Given data »

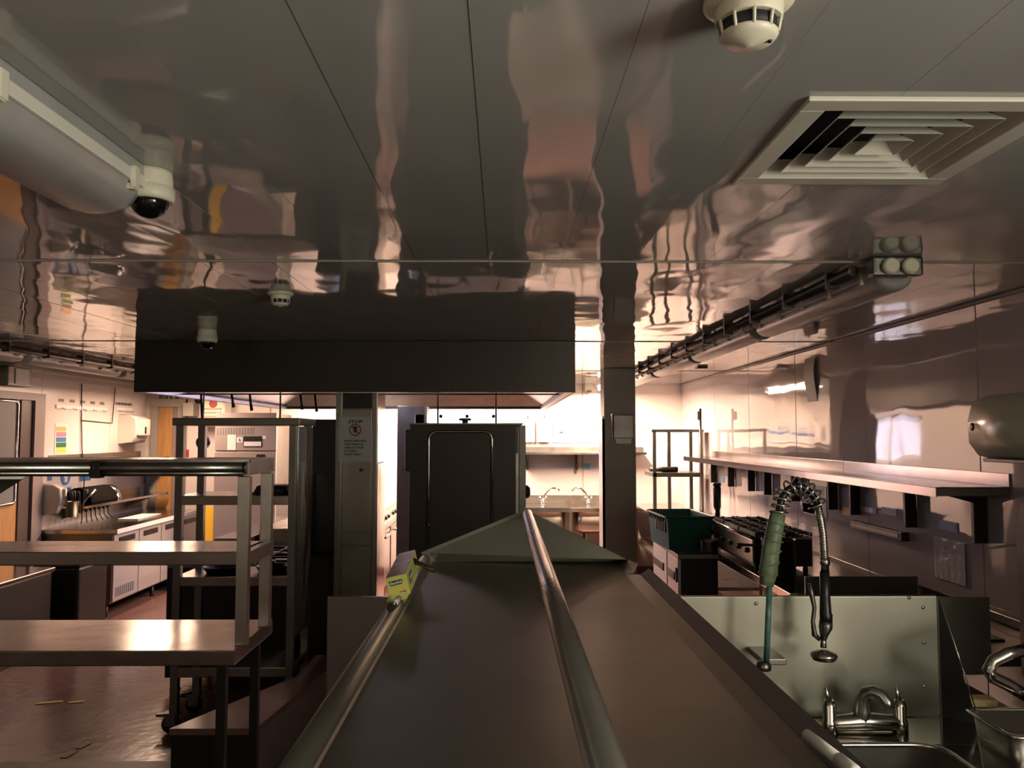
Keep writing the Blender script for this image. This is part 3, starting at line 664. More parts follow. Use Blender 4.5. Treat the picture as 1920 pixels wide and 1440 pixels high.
# small speaker
a = R(1308, 672, 1327, 691, 7.6)
sp_ = thing('wall_speaker', 'small black speaker hanging below the right light run', 'speaker', ((a[0]+a[1])/2, 7.65, a[2]))
obj('cabinet', MB().poly([(a[0], 7.6, a[2]), (a[1], 7.6, a[2]), (a[1], 7.6, a[3]), (a[0]+.03, 7.6, a[3]), (a[0], 7.6, a[3]-.03)], (0, .1, 0)), 'black', sp_)
obj('bracket', T([(a[1]-.02, 7.65, a[3]), (a[1]-.02, 7.65, H)], .006, 8), 'iron', sp_)
# towel dispenser right edge
dz0, dz1 = U(0, 862, Y=3.5).z, U(0, 738, Y=3.5).z
ds = thing('towel_dispenser', 'large white, olive-lit paper towel dispenser at the right edge of the picture', 'dispenser', (2.13, 3.4, dz0))
ls = []
ya, yb = 3.16, 3.62
sec = [(XR-.01, dz1), (2.14, dz1), (2.07, dz1-.03), (2.045, dz1-.12), (2.05, dz0+.07), (2.09, dz0+.015), (2.14, dz0), (XR-.01, dz0)]
mb = MB()
for y, s_ in ((ya, .9), (ya+.02, 1), (yb-.02, 1), (yb, .9)):
    cxm, czm = XR-.01, (dz0+dz1)/2
    ls.append([(cxm+(x-cxm)*s_, y, czm+(z-czm)*s_) for x, z in sec])
obj('cover', loops(mb, ls, True, True), 'olive', ds)
obj('key_slot', L([(.018, 0), (.016, -.004), (.008, -.005)], (2.044, 3.56, (dz0+dz1)/2), 18, 'x'), 'black', ds)
obj('towel_mouth', B(2.09, 2.2, ya+.05, yb-.05, dz0-.012, dz0+.004, bev=.003), 'black', ds)
# ================================================================== RIGHT COUNTERS
def counter(name, label, x0, x1, y0, y1, z, mtop='gsteel', th=.05, legs=True, und=None, upst=None, cat='counter', front='left'):
    t = thing(name, label, cat, ((x0+x1)/2, (y0+y1)/2, 0))
    obj('worktop', B(x0, x1, y0, y1, z-th, z, bev=.004), mtop, t)
    if legs:
        for x in (x0+.03, x1-.03):
            for y in (y0+.03, y1-.03): obj('leg', B(x-.02, x+.02, y-.02, y+.02, 0, z-th, bev=.003), 'steel', t)
    if und: obj('undershelf', B(x0+.02, x1-.02, y0+.02, y1-.02, und-.03, und, bev=.003), 'steel', t)
    if upst: obj('upstand', B(x1-.012, x1, y0, y1, z, z+upst, bev=.002), 'gsteel', t)
    return t
counter('steel_counter', 'narrow stainless counter carrying the gas hob on the right wall', 1.54, 2.2, 4.45, 6.88, .9)
t = counter('sink_counter', 'dark steel sink counter behind the splashback on the right', 1.54, 2.22, 3.3, 4.40, .88, mtop='dsteel', upst=.075)
obj('bowl_surround', B(1.62, 2.12, 3.5, 4.2, .881, .888, bev=.003), 'iron', t)
obj('end_upstand', B(1.60, 2.2, 4.385, 4.4, .88, 1.0, bev=.003), 'dsteel', t)
counter('prep_table', 'long pale prep table along the far right wall', 1.60, 2.2, 6.95, 10.25, .9, mtop='gsteel', und=.47)
# undercounter fridge with 2 doors
ug = thing('undercounter_fridge', 'undercounter fridge with two pale doors below the green crate', 'fridge', (1.45, 6.4, 0))
obj('cabinet', B(1.27, 1.53, 5.9, 6.9, .08, .87), 'iron', ug)
obj('worktop', B(1.24, 1.535, 5.87, 6.92, .87, .9, bev=.003), 'dsteel', ug)
for i, (a, b) in enumerate(((5.9, 6.27), (6.31, 6.86))):
    d = obj('door', B(1.245, 1.268, a, b, .12, .865, bev=.004), 'fridge', ug)
    obj('handle', B(1.236, 1.246, a+.10, b-.06, .70, .76, bev=.003), 'black', d)
for x in (1.3, 1.5):
    for y in (5.95, 6.85): obj('foot', L([(.02, 0), (.015, .02), (.015, .08)], (x, y, 0), 10), 'black', ug)
obj('hinge_tab', B(1.232, 1.245, 5.91, 5.94, .70, .80, bev=.003), 'iron', ug)
# crate
cr = thing('plastic_crate', 'dark green plastic crate with blue handle end on the undercounter fridge', 'crate', (1.365, 6.40, .9)); cr.rotation_euler = (0, 0, math.radians(3.5))
def lobj(name, mb, m, p, lab=None): return obj(name, mb, m, p, label=lab, local=True)
OFF[cr.name] = (0, 0, 0)
w_, l_, h_ = .17, .30, .24
for sx in (-1, 1): lobj('side_wall', MB().poly([(sx*w_*.9, -l_*.93, 0), (sx*w_*.9, l_*.93, 0), (sx*w_, l_, h_), (sx*w_, -l_, h_)], (-sx*.005, 0, 0)), 'crateb' if sx < 0 else 'crate', cr)
for sy in (-1, 1): lobj('end_wall', MB().poly([(-w_*.9, sy*l_*.93, 0), (w_*.9, sy*l_*.93, 0), (w_, sy*l_, h_), (-w_, sy*l_, h_)], (0, -sy*.005, 0)), 'crate', cr)
lobj('base', B(-w_*.9, w_*.9, -l_*.93, l_*.93, 0, .006), 'crate', cr)
rm = rr(-w_-.012, w_+.012, -l_-.012, l_+.012, h_, .03); rm.append(rm[0])
lobj('rim', T(rm, .009, 8, cap=False), 'crate', cr)
rbm = MB()
for k in range(5): rbm.box(-w_-.004, -w_+.006, -l_+.08+k*.06, -l_+.095+k*.06, h_-.12, h_-.04)
lobj('handle_slots', rbm, 'black', cr)
lobj('grip_panel', B(-.06, .06, -l_-.006, -l_+.006, h_-.09, h_-.045, bev=.003), 'crateb', cr)
hh = MB()
for k in range(6): hh.tube([(-w_-.014, -l_+.05+k*.08, h_-.01), (-w_-.02, -l_+.07+k*.08, h_-.035), (-w_-.014, -l_+.10+k*.08, h_-.01)], .006, 6)
lobj('wire_bail', hh, 'crateb', cr)
tb = obj('plastic_tub', MB().lathe([(.05, 0), (.06, .12), (.062, .125), (.05, .128)], (0, 0, 0), 20), 'white', local=True, label='white lidded tub inside the green crate', cat='tub'); tb.location = (1.35, 6.5, .94)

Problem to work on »
Retype the listing exactly. Pictures do not belong in the copy.

Written response »
Keep writing the Blender script for this image. This is part 3, starting at line 664. More parts follow. Use Blender 4.5. Treat the picture as 1920 pixels wide and 1440 pixels high.
# small speaker
a = R(1308, 672, 1327, 691, 7.6)
sp_ = thing('wall_speaker', 'small black speaker hanging below the right light run', 'speaker', ((a[0]+a[1])/2, 7.65, a[2]))
obj('cabinet', MB().poly([(a[0], 7.6, a[2]), (a[1], 7.6, a[2]), (a[1], 7.6, a[3]), (a[0]+.03, 7.6, a[3]), (a[0], 7.6, a[3]-.03)], (0, .1, 0)), 'black', sp_)
obj('bracket', T([(a[1]-.02, 7.65, a[3]), (a[1]-.02, 7.65, H)], .006, 8), 'iron', sp_)
# towel dispenser right edge
dz0, dz1 = U(0, 862, Y=3.5).z, U(0, 738, Y=3.5).z
ds = thing('towel_dispenser', 'large white, olive-lit paper towel dispenser at the right edge of the picture', 'dispenser', (2.13, 3.4, dz0))
ls = []
ya, yb = 3.16, 3.62
sec = [(XR-.01, dz1), (2.14, dz1), (2.07, dz1-.03), (2.045, dz1-.12), (2.05, dz0+.07), (2.09, dz0+.015), (2.14, dz0), (XR-.01, dz0)]
mb = MB()
for y, s_ in ((ya, .9), (ya+.02, 1), (yb-.02, 1), (yb, .9)):
    cxm, czm = XR-.01, (dz0+dz1)/2
    ls.append([(cxm+(x-cxm)*s_, y, czm+(z-czm)*s_) for x, z in sec])
obj('cover', loops(mb, ls, True, True), 'olive', ds)
obj('key_slot', L([(.018, 0), (.016, -.004), (.008, -.005)], (2.044, 3.56, (dz0+dz1)/2), 18, 'x'), 'black', ds)
obj('towel_mouth', B(2.09, 2.2, ya+.05, yb-.05, dz0-.012, dz0+.004, bev=.003), 'black', ds)
# ================================================================== RIGHT COUNTERS
def counter(name, label, x0, x1, y0, y1, z, mtop='gsteel', th=.05, legs=True, und=None, upst=None, cat='counter', front='left'):
    t = thing(name, label, cat, ((x0+x1)/2, (y0+y1)/2, 0))
    obj('worktop', B(x0, x1, y0, y1, z-th, z, bev=.004), mtop, t)
    if legs:
        for x in (x0+.03, x1-.03):
            for y in (y0+.03, y1-.03): obj('leg', B(x-.02, x+.02, y-.02, y+.02, 0, z-th, bev=.003), 'steel', t)
    if und: obj('undershelf', B(x0+.02, x1-.02, y0+.02, y1-.02, und-.03, und, bev=.003), 'steel', t)
    if upst: obj('upstand', B(x1-.012, x1, y0, y1, z, z+upst, bev=.002), 'gsteel', t)
    return t
counter('steel_counter', 'narrow stainless counter carrying the gas hob on the right wall', 1.54, 2.2, 4.45, 6.88, .9)
t = counter('sink_counter', 'dark steel sink counter behind the splashback on the right', 1.54, 2.22, 3.3, 4.40, .88, mtop='dsteel', upst=.075)
obj('bowl_surround', B(1.62, 2.12, 3.5, 4.2, .881, .888, bev=.003), 'iron', t)
obj('end_upstand', B(1.60, 2.2, 4.385, 4.4, .88, 1.0, bev=.003), 'dsteel', t)
counter('prep_table', 'long pale prep table along the far right wall', 1.60, 2.2, 6.95, 10.25, .9, mtop='gsteel', und=.47)
# undercounter fridge with 2 doors
ug = thing('undercounter_fridge', 'undercounter fridge with two pale doors below the green crate', 'fridge', (1.45, 6.4, 0))
obj('cabinet', B(1.27, 1.53, 5.9, 6.9, .08, .87), 'iron', ug)
obj('worktop', B(1.24, 1.535, 5.87, 6.92, .87, .9, bev=.003), 'dsteel', ug)
for i, (a, b) in enumerate(((5.9, 6.27), (6.31, 6.86))):
    d = obj('door', B(1.245, 1.268, a, b, .12, .865, bev=.004), 'fridge', ug)
    obj('handle', B(1.236, 1.246, a+.10, b-.06, .70, .76, bev=.003), 'black', d)
for x in (1.3, 1.5):
    for y in (5.95, 6.85): obj('foot', L([(.02, 0), (.015, .02), (.015, .08)], (x, y, 0), 10), 'black', ug)
obj('hinge_tab', B(1.232, 1.245, 5.91, 5.94, .70, .80, bev=.003), 'iron', ug)
# crate
cr = thing('plastic_crate', 'dark green plastic crate with blue handle end on the undercounter fridge', 'crate', (1.365, 6.40, .9)); cr.rotation_euler = (0, 0, math.radians(3.5))
def lobj(name, mb, m, p, lab=None): return obj(name, mb, m, p, label=lab, local=True)
OFF[cr.name] = (0, 0, 0)
w_, l_, h_ = .17, .30, .24
for sx in (-1, 1): lobj('side_wall', MB().poly([(sx*w_*.9, -l_*.93, 0), (sx*w_*.9, l_*.93, 0), (sx*w_, l_, h_), (sx*w_, -l_, h_)], (-sx*.005, 0, 0)), 'crateb' if sx < 0 else 'crate', cr)
for sy in (-1, 1): lobj('end_wall', MB().poly([(-w_*.9, sy*l_*.93, 0), (w_*.9, sy*l_*.93, 0), (w_, sy*l_, h_), (-w_, sy*l_, h_)], (0, -sy*.005, 0)), 'crate', cr)
lobj('base', B(-w_*.9, w_*.9, -l_*.93, l_*.93, 0, .006), 'crate', cr)
rm = rr(-w_-.012, w_+.012, -l_-.012, l_+.012, h_, .03); rm.append(rm[0])
lobj('rim', T(rm, .009, 8, cap=False), 'crate', cr)
rbm = MB()
for k in range(5): rbm.box(-w_-.004, -w_+.006, -l_+.08+k*.06, -l_+.095+k*.06, h_-.12, h_-.04)
lobj('handle_slots', rbm, 'black', cr)
lobj('grip_panel', B(-.06, .06, -l_-.006, -l_+.006, h_-.09, h_-.045, bev=.003), 'crateb', cr)
hh = MB()
for k in range(6): hh.tube([(-w_-.014, -l_+.05+k*.08, h_-.01), (-w_-.02, -l_+.07+k*.08, h_-.035), (-w_-.014, -l_+.10+k*.08, h_-.01)], .006, 6)
lobj('wire_bail', hh, 'crateb', cr)
tb = obj('plastic_tub', MB().lathe([(.05, 0), (.06, .12), (.062, .125), (.05, .128)], (0, 0, 0), 20), 'white', local=True, label='white lidded tub inside the green crate', cat='tub'); tb.location = (1.35, 6.5, .94)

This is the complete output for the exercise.